How do you find the derivative of #log_5(arctanx^x)#?

1 Answer
Jul 16, 2017

#("d")/("d"x) log_5(arctan(x^x)) = ((1+ln(x))x^x)/(ln(5)(x^{2x}+1)arctan(x^x))#.

Explanation:

#y=log_5(arctan(x^x))#.

The right hand side of this expression is fairly horrible. It would be better to rearrange this and use implicit differentiation than attempt to differentiate directly.

#5^y = arctan(x^x)#.

A common trick to help differentiate functions involving exponents is to write the base as #e# and modify the power with a logarithm to give the desired exponent. This then makes differentiating easier. Notice that #x^x=e^{xln(x)}# and #5^y=e^{yln(5)}#. Then,

#e^{yln(5)}=arctan(e^{xln(x)})#.

Differentiate implicitly. Note that #"d"/("d"x) arctan(x) = 1/(x^2+1)#.
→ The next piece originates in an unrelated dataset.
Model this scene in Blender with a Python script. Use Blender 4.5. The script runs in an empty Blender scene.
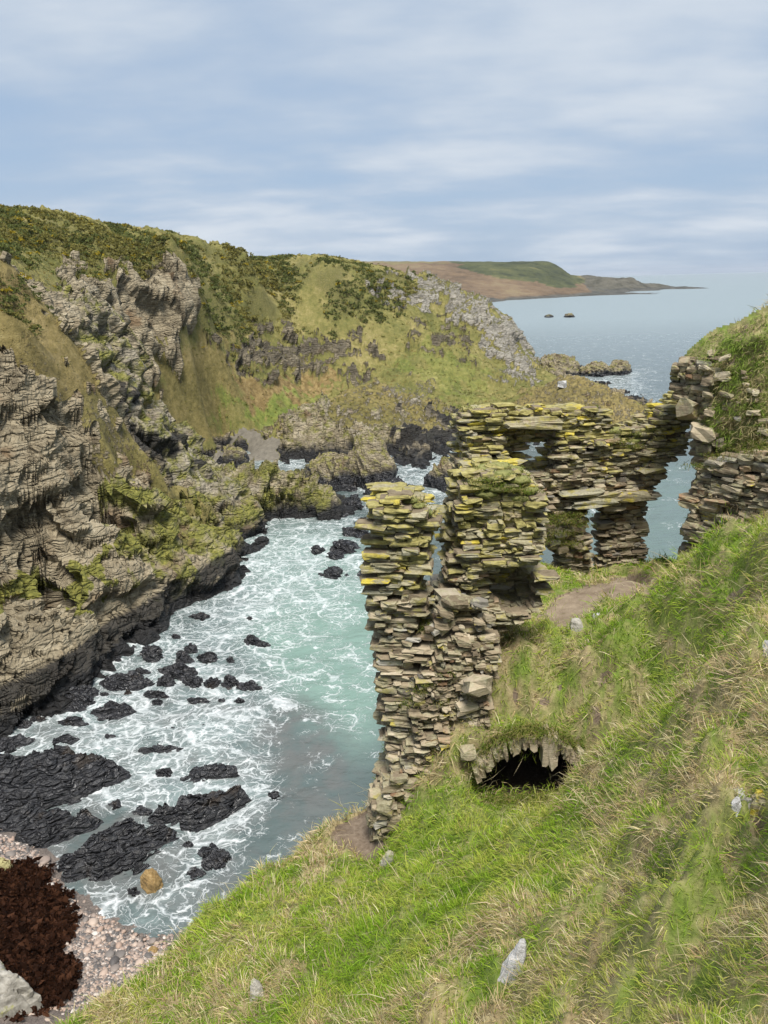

#ln(5)e^{yln(5)}("d"y)/("d"x)=1/(e^{2xln(x)}+1) "d"/("d"x) (e^{xln(x)})#.

As #"d"/("d"x) e^{xln(x)} = (1+ln(x))e^{xln(x)}#, we see that,

#("d"y)/("d"x) ln(5) e^{yln(5)} =1/(e^{2xln(x)}+1) (1+ln(x))e^{xln(x)}#.
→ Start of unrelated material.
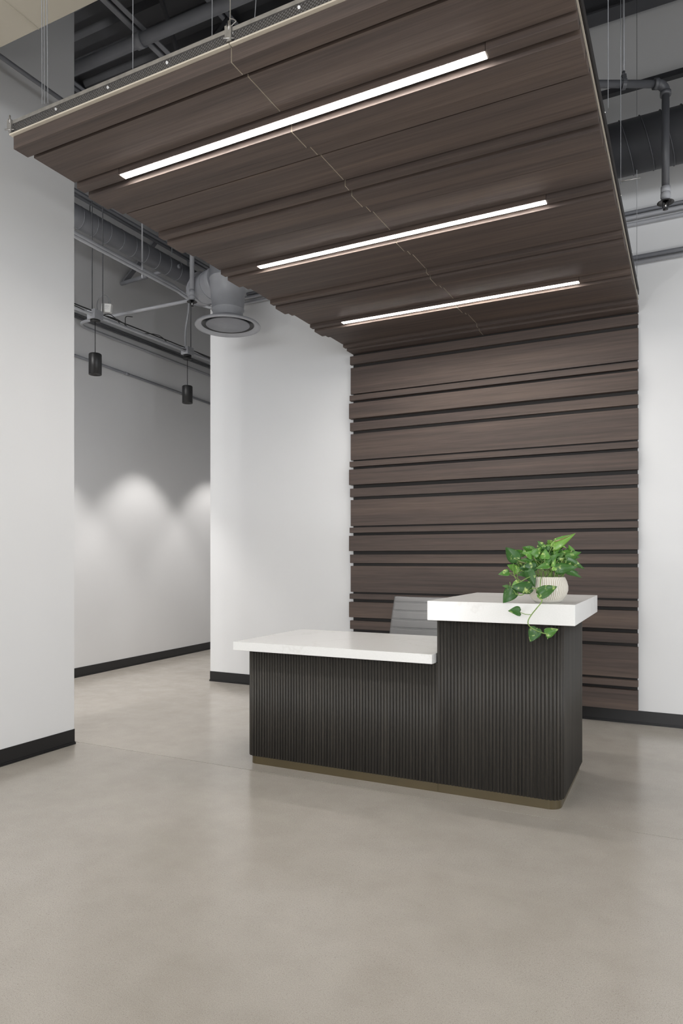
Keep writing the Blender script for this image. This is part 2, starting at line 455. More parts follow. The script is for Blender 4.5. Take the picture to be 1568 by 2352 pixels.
# conduits on the corridor wall
pipe('conduit', [(cw(3.5, .03), 3.5, 3.415), (cw(9.4, .03), 9.4, 3.44)], .015, 'grey_paint', 'lowest dark conduit running along the corridor wall behind the pendants', 'conduit',
     couplings=[((cw(6.1, .03), 6.1, 3.426), (-.05, 1, 0))])
lp = [Vector((cw(9.4, .035), 9.4, 3.86)), Vector((cw(5.6, .035), 5.6, 3.765))] + arc((cw(5.5, .035), 5.5, 3.763), (cw(5.30, .03), 5.30, 3.76), (-5.58, 5.28, 3.755), 6) + [Vector((-4.0, 5.30, 3.755))]
pipe('conduit', lp, .016, 'grey_light', 'light grey conduit looping off the corridor wall across to the diffuser', 'conduit')
pipe('conduit', [(cw(3.6, .03), 3.6, 3.80), (cw(9.4, .03), 9.4, 4.02)], .012, 'grey_dark', 'dark thin conduit on the corridor wall behind the pendant track', 'conduit')
pipe('conduit', [(cw(3.6, .03), 3.6, 3.77), (cw(9.4, .03), 9.4, 3.99)], .012, 'grey_dark', 'second dark conduit just below its twin on the corridor wall', 'conduit')
pipe('conduit', [(-5.81, 6.03, 4.458), (-4.95, 6.03, 4.50)], .022, 'grey_paint', 'short grey pipe stub reaching from the corridor wall under the duct', 'pipe', couplings=[((-5.45, 6.03, 4.477), (1, 0, 0))])

# pendant track (strut) with junction boxes
tk0 = Vector((-4.93, 3.3, 3.525)); tk1 = Vector((-5.30, 8.9, 3.80))
r = empty('pendant_rail', tk0); tag(r, 'grey suspended conduit rail carrying the corridor pendants', 'conduit rail')
MB().ring_tube([(0, 0, 0), tk1 - tk0], .016, 10).build('rail_tube', 'grey_light', r)
b = MB().ring_tube([Vector((.0, 0, .035)), tk1 - tk0 + Vector((0, 0, .035))], .006, 6)
q = [(tk1 - tk0) * t + Vector((.03 * math.sin(t * 60), 0, .022 + .02 * math.sin(t * 45))) for t in [i / 60 for i in range(61)]]
b.ring_tube(q, .004, 6); b.build('strapped_wire', 'black', r)
def on_rail(y): t = (y - tk0.y) / (tk1.y - tk0.y); return tk0.lerp(tk1, t)

def make_pendant():
    r = empty('pendant_light')
    MB().lathe([(.0, .2), (.052, .2), (.0585, .195), (.060, .188), (.060, 0), (.0575, -.001), (.055, .0), (.048, .006), (.030, .022), (.020, .026)], seg=40).build('shade', 'black', r)
    MB().lathe([(.0, .028), (.021, .028), (.021, .024), (0, .024)], seg=24).build('lamp', 'lamp', r)
    return r
P0 = make_pendant()
PD = [(4.88, 3.035, 'black cylinder pendant light beside the left wall, nearer of the two in the corridor'),
      (6.38, 3.075, 'black cylinder pendant light hanging under the round diffuser, farther of the two'),
      (7.88, 3.11, 'black cylinder pendant light deeper in the corridor behind the white wall corner'),
      (3.42, 3.0, 'black cylinder pendant light added unseen behind the left wall to brighten the corridor')]  # last pendant is unseen, added for more light on the corridor floor
for i, (y, z, lab) in enumerate(PD):
    o = P0 if i == 0 else copy_tree(P0)
    q = on_rail(y); o.location = (q.x, q.y, z)
    tag(o, lab, 'pendant light', 'corridor pendant lights')
    MB().ring_tube([(0, 0, .199), (0, 0, q.z - z - .06)], .0035, 8).build('cord', 'black', o)
    MB().lathe([(0, -.062), (.045, -.062), (.047, -.058), (.047, -.045), (0, -.045)], seg=32).build('canopy_plate', 'black', o).location = (0, 0, q.z - z)
    # junction box on the rail
    j = empty('junction_box', (q.x, q.y, q.z)); tag(j, ['grey square junction box on the rail beside the white driver box', 'grey double junction box on the rail with flexible conduit entering from above',
        'grey junction box on the rail behind the white wall corner', 'grey junction box of the added pendant, unseen behind the left wall'][i], 'junction box', 'pendant junction boxes')
    MB().box(-.05, .05, -.055, .055, -.044, .045).build('box_body', 'grey_light', j, .003)
    MB().box(-.053, .053, -.058, .058, .004, .010).build('box_rim', 'grey_light', j)
    ld = bpy.data.lights.new('pendant_spot', 'SPOT'); ld.energy = 78; ld.spot_size = math.radians(88); ld.spot_blend = .45; ld.shadow_soft_size = .03; ld.color = (1, .96, .92)
    lo = bpy.data.objects.new('pendant_spot', ld); COL.objects.link(lo); lo.location = (q.x, q.y, z - .01)
# suspension rods of rail
for y, dx in ((4.86, -.02), (4.93, .05), (6.42, .02), (8.0, 0)):
    q = on_rail(y)
    tag(MB().ring_tube([(q.x + dx, y, q.z + .03), (q.x + dx, y, ZT)], .005, 8).build('hanger_rod', 'grey_dark'),
        {4.86: 'thin dark rod holding the rail right above the nearer pendant', 4.93: 'thin dark rod beside the white driver box', 6.42: 'thin rod above the farther pendant box', 8.0: 'thin rod holding the rail behind the wall corner'}[y], 'hanger rod', 'pendant rail hanger rods')
# surface conduit dropping past pendant 1 to a small box on the wall pipe
pipe('conduit', [(cw(5.12, .04), 5.12, 5.4), (cw(5.12, .04), 5.12, 3.43)], .010, 'grey_paint', 'thin vertical conduit on the corridor wall passing behind the nearer pendant', 'conduit')
tag(MB().box(-.03, .03, -.03, .03, -.06, .06).build('outlet_box', 'grey_paint', None, .002), 'small grey outlet box on the corridor wall conduit behind the nearer pendant', 'outlet box').location = (cw(5.13, .04), 5.13, 3.42)
# white driver box
q = on_rail(4.95); r = empty('driver_box', (q.x + .06, q.y + .02, q.z + .045), (0, .12, .35)); tag(r, 'small white driver box perched on the corridor rail', 'driver box')
MB().box(-.048, .048, -.02, .02, 0, .082).build('case', 'white_plastic', r, .004)
b = MB().box(-.010, .028, -.0212, -.0205, .058, .061).box(-.012, .022, -.0212, -.0205, .046, .048).box(-.012, .03, -.0212, -.0205, .030, .0315)
b.build('printed_label', 'grey_paint', r)
for sx in (.012, .028):
    MB().ring_tube(spline([(sx, 0, .08), (sx - .005, 0, .12), (-.03, 0, .165), (-.09, 0, .14), (-.105, 0, .06), (-.08, 0, -.01)], 5), .0025, 6).build('lead_wire', 'cable', r)
# loose cables
pipe('loose_cable', spline([(-4.953, 4.919, 3.613), (-4.982, 5.016, 3.649), (-5.003, 5.117, 3.641), (-5.069, 5.251, 3.637), (-5.102, 5.347, 3.662), (-5.131, 5.388, 3.764), (-5.141, 5.495, 3.80)], 6), .004, 'black', 'loose black cable looping from the driver box to the conduit', 'cable')
q = on_rail(6.34)
pipe('flexible_conduit', spline([(q.x, q.y, q.z + .04), (q.x + .005, q.y, q.z + .25), (q.x + .05, q.y, q.z + .5), (q.x + .04, q.y, q.z + .9), (q.x + .03, q.y, q.z + 1.1)], 6), .011, 'grey_light', 'ribbed grey flexible conduit rising from the farther junction box', 'conduit')
# elbow conduit near the bridging
pipe('conduit', spline([(-5.0, 5.75, 4.85), (-4.9, 5.8, 4.93), (-4.7, 5.85, 4.95), (-4.5, 5.9, 4.88), (-4.45, 5.9, 4.6)], 6), .02, 'grey_light', 'bent grey conduit curving over the end of the round duct', 'conduit')
pipe('hanger_rod', [(-4.575, 5.02, 3.94), (-4.575, 5.02, ZT)], .007, 'grey_light', 'grey threaded rod clamped to the twin conduits beside the duct', 'hanger rod', couplings=[((-4.575, 5.02, 4.05), (0, 0, 1)), ((-4.575, 5.02, 3.96), (0, 0, 1))])
pipe('hanger_rod', [(-5.28, 5.05, 4.62), (-5.28, 5.05, ZT)], .004, 'grey_dark', 'thin rod above the near end of the duct', 'hanger rod')
pipe('hanger_rod', [(-5.0, 5.95, 4.60), (-5.0, 5.95, ZT)], .005, 'grey_paint', 'thin rod above the middle of the duct', 'hanger rod')

def sprinkler_head(parent, z):
    """hanging pendant head: adapter, escutcheon, frame arms, bulb, deflector; hangs below z"""
    MB().lathe([(.024, 0), (.028, -.004), (.028, -.03), (.02, -.034), (.018, -.05), (0, -.05)], c=(0, 0, z), seg=20).build('adapter', 'grey_light', parent)
    MB().lathe([(0, -.048), (.03, -.047), (.047, -.058), (.047, -.060), (.03, -.050), (0, -.050)], c=(0, 0, z), seg=32).build('escutcheon', 'black', parent)
    b = MB()
    for s_ in (-1, 1):
        b.ring_tube(spline([(s_ * .011, 0, z - .05), (s_ * .017, 0, z - .07), (s_ * .013, 0, z - .088), (0, 0, z - .095)], 4), .003, 8)
    b.lathe([(0, -.098), (.015, -.098), (.015, -.1), (0, -.1)], c=(0, 0, z), seg=16)
    b.build('frame', 'black', parent)
    MB().lathe([(0, -.05), (.005, -.055), (.005, -.08), (0, -.09)], c=(0, 0, z), seg=12).build('glass_bulb', 'chrome', parent)
r = empty('sprinkler_drop', (-4.01, 5.05, 3.68)); tag(r, 'light grey vertical sprinkler pipe and head hanging left of the round diffuser', 'sprinkler')
MB().ring_tube([(0, 0, 0), (0, 0, 2.04)], .021, 20).build('drop_pipe', 'grey_light', r)
MB().ring_tube([(0, 0, -.002), (0, 0, .05)], .026, 20).build('reducer', 'grey_light', r)
sprinkler_head(r, 0)

# sprinkler at right: level branch, elbow, drop
RV = Vector((math.cos(TH), math.sin(TH), 0))
def camp(u, v, z):  # only used to fix the drop's plan position from measured bearings
    x = (u - 784) / F
    return Vector(((-math.sin(TH) + math.cos(TH) * x) * z, (math.cos(TH) + math.sin(TH) * x) * z, HC - (v - 1283) / F * z))
ED = camp(1528, 193, 4.10); zb = 3.45
r = empty('sprinkler_branch', (ED.x, ED.y, zb)); tag(r, 'dark grey sprinkler branch pipe with elbow and drop at the top right', 'sprinkler')
hz = ED.z - zb
MB().ring_tube([(0, 0, 0), (0, 0, hz - .05)], .0215, 24).build('drop_pipe', 'grey_dark', r)
MB().ring_tube([-RV * .05 + Vector((0, 0, hz)), -RV * 1.6 + Vector((0, 0, hz))], .0215, 24).build('branch_pipe', 'grey_dark', r)
b = MB().ring_tube(arc(-RV * .06 + Vector((0, 0, hz)), Vector((0, 0, hz)), Vector((0, 0, hz - .06)), 8), .027, 24)
b.ring_tube([-RV * .07 + Vector((0, 0, hz)), -RV * .045 + Vector((0, 0, hz))], .031, 24).ring_tube([(0, 0, hz - .07), (0, 0, hz - .045)], .031, 24)
b.build('elbow', 'grey_dark', r)
hp = -RV * .25
MB().ring_tube([hp + Vector((0, 0, hz + .05)), hp + Vector((0, 0, ZT - zb))], .006, 10).build('hanger_rod', 'cable', r)
lp = [hp + Vector((0, 0, hz)) + Vector((-RV.y, RV.x, 0)) * .027 * math.sin(a) + Vector((0, 0, .032 * math.cos(a) + (.022 if math.cos(a) > .8 else 0))) for a in [i * 2 * PI / 16 for i in range(17)]]
b = MB()
for i in range(16): b.bar(lp[i], lp[i + 1], .022, .003)
b.ring_tube([hp + Vector((0, 0, hz + .04)), hp + Vector((0, 0, hz + .075))], .009, 8)
b.build('pipe_hanger', 'grey_dark', r)
MB().ring_tube([(0, 0, -.0), (0, 0, .035)], .027, 20).build('reducer', 'grey_light', r)
sprinkler_head(r, 0)

# big spiral duct at right
r = empty('spiral_duct', (0, 5.31, 4.205)); tag(r, 'large dark grey spiral duct crossing in front of the back wall at top right', 'air duct')
MB().ring_tube([(-1.1, .018, 0), (4.3, -.06, 0)], .18, 48).build('duct_body', 'grey_dark', r)
b = MB(); x = -1.0
while x < 4.2:
    pts = []
    for k in range(33):
        a = 2 * PI * k / 32
        pts.append(Vector((x - .050 * math.cos(a), .183 * math.sin(a) - .012 * x, .183 * math.cos(a))))
    b.ring_tube(pts, .0035, 6, cap=False); x += .131
b.build('spiral_seam', 'grey_dark', r)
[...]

We can now rewrite the exponents as what they were originally and rearrange for #("d"y)/("d"x)#.

#("d"y)/("d"x) = ((1+ln(x))x^x)/((x^{2x}+1)ln(5)5^y)#.

We know from the definition that #5^y=arctan(x^x)#.

We conclude,

#("d"y)/("d"x) = ((1+ln(x))x^x)/(ln(5)(x^{2x}+1)arctan(x^x))#.